色彩は「もう一つの心の言葉」です。 色は私たちの感情や記憶と深くむすびつきながら日々を豊かに彩り、心身に様々な作用を及ぼしています。色を使った表現を通して心を元気にしたり自分らしさを育てたりするアートセラピーを社会に活かしていきたいと思っています。

スマホ、携帯、iPad、そして子どもたち

4月、新しい年度がスタートしました。5月からは新元号もスタートします。
私もこの時期にいろいろなことを整理して新時代を迎えたいと思います。

昨年2月に新しいスペースに移転してからあっという間の一年がすぎ、もう4月です。昨年度はさまざまなイベントにも参加し、作品展も開催しました。充実していましたが「光陰矢のごとし」という言葉をこれほど噛みしめたことはありません。なんだかすべてが速い!!!

そしてこの一年、アトリエの一番の変化はアートのことではなく、子どもたちのスマホや携帯iPadなどの通信機器がアトリエでも急速に見えるかたちになったことでした。


以前から安全のため子ども携帯を持たせる親御さんはいましたが、アトリエが私の“個人宅”でなくなったせいか、高学年や中学生があたりまえのように携帯を持ってきて、あたりまえのように使うので、子どもたちと通信機器との関係をずっと身近に感じることが増えました。これも“場”の変化だとつくづく感じます。


携帯で何かを調べたり、画面を見ながらキャラクターやロゴを描くのは当たり前、お互いアプリや動画を見せ合いながら、ひとしきり情報交換。その分、会話も増えて、私も学校でのいろんな様子や悩みを聴くようなことが増えました。

以前の自宅でのアトリエは私個人に対して一人の子どもとの、先生と生徒のような関係があり、それが放射状にひろがっている状態でした。
でも今は子どもたち同士の関係も明確にあるし、さまざまな情報が飛び交い、そこに私も含めた放課後教室のようなちょっと社会的な関係のアトリエが作られているように思います。
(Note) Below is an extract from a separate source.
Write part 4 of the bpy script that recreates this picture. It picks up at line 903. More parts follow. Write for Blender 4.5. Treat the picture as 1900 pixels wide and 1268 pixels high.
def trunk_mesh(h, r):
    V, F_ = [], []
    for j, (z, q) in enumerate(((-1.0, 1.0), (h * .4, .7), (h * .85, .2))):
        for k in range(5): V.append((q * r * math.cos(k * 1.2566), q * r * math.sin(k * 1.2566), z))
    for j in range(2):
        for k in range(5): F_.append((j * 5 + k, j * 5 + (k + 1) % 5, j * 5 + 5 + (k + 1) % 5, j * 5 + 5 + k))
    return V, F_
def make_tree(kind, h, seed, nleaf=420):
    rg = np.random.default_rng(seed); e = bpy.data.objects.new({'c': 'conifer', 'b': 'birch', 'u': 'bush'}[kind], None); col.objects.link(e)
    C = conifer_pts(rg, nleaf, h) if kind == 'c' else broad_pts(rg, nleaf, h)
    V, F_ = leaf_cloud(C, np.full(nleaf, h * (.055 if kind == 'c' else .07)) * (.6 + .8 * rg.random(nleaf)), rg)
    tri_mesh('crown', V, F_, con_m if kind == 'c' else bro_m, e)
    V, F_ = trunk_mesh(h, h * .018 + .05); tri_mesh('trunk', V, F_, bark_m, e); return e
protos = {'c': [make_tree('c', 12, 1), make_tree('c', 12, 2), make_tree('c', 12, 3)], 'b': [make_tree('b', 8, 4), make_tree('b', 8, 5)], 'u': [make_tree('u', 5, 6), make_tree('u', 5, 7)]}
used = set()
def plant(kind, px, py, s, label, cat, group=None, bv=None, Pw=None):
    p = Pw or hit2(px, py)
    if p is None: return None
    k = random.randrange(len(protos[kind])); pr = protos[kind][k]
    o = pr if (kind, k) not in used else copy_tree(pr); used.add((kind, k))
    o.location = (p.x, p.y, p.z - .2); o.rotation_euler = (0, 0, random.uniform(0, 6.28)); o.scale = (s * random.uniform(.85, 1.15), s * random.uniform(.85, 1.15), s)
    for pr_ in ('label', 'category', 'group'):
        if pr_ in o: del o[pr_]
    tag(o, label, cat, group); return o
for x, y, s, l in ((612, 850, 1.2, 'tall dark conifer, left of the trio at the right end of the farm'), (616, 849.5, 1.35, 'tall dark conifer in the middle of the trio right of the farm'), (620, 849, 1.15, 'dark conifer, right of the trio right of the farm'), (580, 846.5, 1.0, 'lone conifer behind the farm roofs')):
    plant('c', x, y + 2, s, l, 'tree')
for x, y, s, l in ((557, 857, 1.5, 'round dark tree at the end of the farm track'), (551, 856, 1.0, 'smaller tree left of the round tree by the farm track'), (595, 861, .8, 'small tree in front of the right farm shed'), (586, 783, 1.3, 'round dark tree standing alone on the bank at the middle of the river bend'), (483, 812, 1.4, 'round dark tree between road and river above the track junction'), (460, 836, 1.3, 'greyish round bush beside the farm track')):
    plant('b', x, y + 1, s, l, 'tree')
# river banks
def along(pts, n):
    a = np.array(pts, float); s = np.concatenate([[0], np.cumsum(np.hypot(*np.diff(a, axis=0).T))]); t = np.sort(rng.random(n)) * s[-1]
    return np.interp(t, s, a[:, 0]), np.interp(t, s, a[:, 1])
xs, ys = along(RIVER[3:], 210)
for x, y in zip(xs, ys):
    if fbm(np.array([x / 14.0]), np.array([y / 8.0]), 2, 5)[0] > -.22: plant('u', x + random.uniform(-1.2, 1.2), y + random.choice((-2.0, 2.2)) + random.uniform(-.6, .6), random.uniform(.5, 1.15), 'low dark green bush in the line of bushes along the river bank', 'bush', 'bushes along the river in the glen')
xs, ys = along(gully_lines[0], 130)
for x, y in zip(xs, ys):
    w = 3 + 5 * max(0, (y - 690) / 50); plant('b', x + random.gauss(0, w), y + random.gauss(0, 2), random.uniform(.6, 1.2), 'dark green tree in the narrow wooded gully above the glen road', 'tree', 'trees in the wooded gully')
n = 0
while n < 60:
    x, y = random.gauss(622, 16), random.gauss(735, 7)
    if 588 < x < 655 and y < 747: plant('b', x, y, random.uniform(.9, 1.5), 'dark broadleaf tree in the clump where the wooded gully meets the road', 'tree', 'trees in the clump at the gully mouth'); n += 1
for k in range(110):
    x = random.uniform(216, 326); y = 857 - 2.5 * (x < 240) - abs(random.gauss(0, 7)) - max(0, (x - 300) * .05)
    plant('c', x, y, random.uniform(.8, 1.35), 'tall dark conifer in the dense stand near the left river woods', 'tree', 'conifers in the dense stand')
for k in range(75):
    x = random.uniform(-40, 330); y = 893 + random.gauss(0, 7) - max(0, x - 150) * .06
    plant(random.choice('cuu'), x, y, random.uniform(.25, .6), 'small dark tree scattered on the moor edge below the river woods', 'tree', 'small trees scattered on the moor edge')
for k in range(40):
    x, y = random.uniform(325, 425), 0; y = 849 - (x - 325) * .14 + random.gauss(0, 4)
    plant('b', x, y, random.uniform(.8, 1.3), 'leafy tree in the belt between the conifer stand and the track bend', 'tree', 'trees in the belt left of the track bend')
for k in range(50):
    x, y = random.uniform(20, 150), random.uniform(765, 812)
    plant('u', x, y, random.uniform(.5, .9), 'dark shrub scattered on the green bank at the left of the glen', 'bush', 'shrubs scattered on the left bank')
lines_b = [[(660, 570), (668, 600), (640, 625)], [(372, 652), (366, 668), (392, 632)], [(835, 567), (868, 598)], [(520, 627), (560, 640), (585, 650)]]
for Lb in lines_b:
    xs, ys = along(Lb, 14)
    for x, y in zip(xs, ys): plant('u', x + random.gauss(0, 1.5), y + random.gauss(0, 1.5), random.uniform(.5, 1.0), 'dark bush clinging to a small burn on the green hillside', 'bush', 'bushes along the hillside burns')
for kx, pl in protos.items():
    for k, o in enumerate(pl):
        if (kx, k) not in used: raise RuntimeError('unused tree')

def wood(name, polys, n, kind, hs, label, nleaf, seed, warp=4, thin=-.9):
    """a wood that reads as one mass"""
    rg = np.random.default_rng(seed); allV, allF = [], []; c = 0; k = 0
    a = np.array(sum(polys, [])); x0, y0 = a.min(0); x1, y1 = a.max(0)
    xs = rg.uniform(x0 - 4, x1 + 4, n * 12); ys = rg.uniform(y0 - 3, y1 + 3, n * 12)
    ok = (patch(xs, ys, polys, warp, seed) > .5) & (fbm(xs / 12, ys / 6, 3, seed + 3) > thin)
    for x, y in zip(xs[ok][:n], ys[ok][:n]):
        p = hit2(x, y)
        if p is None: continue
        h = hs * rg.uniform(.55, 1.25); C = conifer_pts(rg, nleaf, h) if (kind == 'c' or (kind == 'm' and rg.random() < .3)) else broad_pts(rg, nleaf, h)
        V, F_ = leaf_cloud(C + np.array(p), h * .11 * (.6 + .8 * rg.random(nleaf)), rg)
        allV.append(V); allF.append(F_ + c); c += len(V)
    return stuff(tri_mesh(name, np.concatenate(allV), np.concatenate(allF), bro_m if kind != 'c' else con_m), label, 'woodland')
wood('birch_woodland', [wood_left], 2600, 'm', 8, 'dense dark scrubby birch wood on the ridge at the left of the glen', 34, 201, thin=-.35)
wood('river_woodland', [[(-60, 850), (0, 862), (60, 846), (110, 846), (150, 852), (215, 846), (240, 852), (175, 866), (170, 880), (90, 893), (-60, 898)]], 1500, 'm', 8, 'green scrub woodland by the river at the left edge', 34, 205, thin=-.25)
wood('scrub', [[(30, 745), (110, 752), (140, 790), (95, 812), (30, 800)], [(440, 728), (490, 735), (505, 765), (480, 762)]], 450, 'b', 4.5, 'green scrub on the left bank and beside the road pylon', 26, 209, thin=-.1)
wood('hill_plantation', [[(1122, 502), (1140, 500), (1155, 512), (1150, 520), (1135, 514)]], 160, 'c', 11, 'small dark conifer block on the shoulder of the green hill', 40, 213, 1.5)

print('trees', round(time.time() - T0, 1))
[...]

携帯ねぇ、創作にはいらなくない?・・・と戸惑うこともありましたが、ここは視点を変えて、今の子どもたちの現状を受け入れ前向きに考えていかねばと思うようになりました。

通信環境という背景を抜きには子どもたちのリアルや深い感情も見えてきませんし、何より子どもたちから教えられる時代の様相というのも多々あります。

ユーチューバーにインフルエンサー、ティックトック、ラズベリーパイ・・・・、みんな子どもたちに教えてもらいました。
サカナクションや米津玄師など、今注目のアーティストも「先生、これだよ!聞く?」とすぐにスマホで出てきます。

そのまんまの共有はできなくても、それも含めて「子どもたちらしさ」なのだし、逆に子どもたちの作品のリアリズムももっと良く見えるかもしれません。

でも急に静かになったなあと思ったら、さっきの情報交換はどこへやら、みんな「自分」に集中して作品にとりくんでいたりします。

やっぱりアトリエは自由な作品作りを通して自分を大事にするところ。みんなの創作する姿に安心しつつ、新しい時代に、少しでも楽しく、創作を通してみんなが「自分」を生きるられる場所にしていきたいと思います。




千葉県佐倉市の「DIC川村美術館」。日曜日にいってきました。印象派から近代絵画、アメリカのポップアートまで豊富な常設コレクションと企画展「ジョセフ・コーネル」(6月16日まで)を観ることができます。桜は3分咲きくらいで寒さもあったけど、3万坪の庭園は本当にすばらしい。ちょっと遠いけど、何度でも行きたい美術館です。